Commuting vector fields with common first integrals

Question

Let $M$ be a $n-$dimensional smooth manifold and $X\in\chi(M)$ be a smooth vector field defined on it. Let $f_1,...,f_{n-2}:M\rightarrow \mathbb{R}$ be functionally independent first integrals of $X$, i.e. $$ L_{X}f_i=0,\quad \forall i=1,2,...,n-2. $$

Moreover, suppose there exists another vector field $Y\in\chi(M)$, independent from $X$, which is commuting with it, namely $$ \mathcal{L}_X Y = [X,Y]=0. $$

Is there some known general condition that $Y$ must satisfy in order to share the first integrals with $X$?
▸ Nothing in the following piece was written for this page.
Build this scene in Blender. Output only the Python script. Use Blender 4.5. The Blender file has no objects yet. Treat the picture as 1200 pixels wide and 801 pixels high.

I tried saying that for any $i=1,...,n-2$ since $XY=YX$, then we have $$ 0=YX(f_i) = XY(f_i) $$ and hence the functions $g_i=Y(f_i)\in\mathcal{C}^{\infty}(M)$ are first integrals of $X$. Namely, when is it true that then $\mathcal{L}_{Y}f_i=0$ for all the $i'$s?

But at this point, I am stuck because I can't think about some reasonable condition on $Y$ in order to be sure that $Y(f_i)=0$.

My ideas are to use the fact that we can have at most $(n-1)$ independent first integrals of both $X$ and $Y$, and moreover at most $n$ linearly independent vectors on $T_mM$ for any $m\in M$, but I don't actually know how to proceed.

Answer 1

Let $M=\mathbb{R}^n$ and $f_i:=\langle x,e_i\rangle$ for $i=1,\ldots n-2$. Then $\partial_{n-1}f_i=0$ for any $i=2,\ldots,n-1$.

The submanifold $N:=\bigcap_{i=1}^{n-2}\{f_i=0\}=\text{span}(e_{n-1},e_n)$ is where the integral lines of $Y$ (starting from $N$) must lie if one wants that $\mathcal{L}_Yf_i=0$ for any $i=1,\ldots,n-2$.

Now obiviously any vectorfield of the type $\partial_v$ where $v\in\mathbb{R}^n$ is a fixed vector we have $[\partial_v,\partial_{n-1}]=0$.

The last line shows that there is no relation between the commutation of $\partial_v$ and $\partial_{n-1}$ and the fact that the integral lines (with starting points in $N$) of $\partial_v$ are contained in $N$.

Now let's discuss more about what you want. By Whitney's theorem let's assume $M$ is a smooth manifold embedded in $\mathbb{R}^{2n+1}$ and that $X$ is tangent to the submanifolds $N$ of $M$ given by $\bigcap_{i=1}^{n-2}f^{-1}_i(0)$. The manifold $N$ has dimension $2$ and thus if $Y$ is tangent to $N$ and linearly independent on $X$ you have just one choice for $Y$: it must be the vectorfield tangent to $N$ and orthogonal to $X$.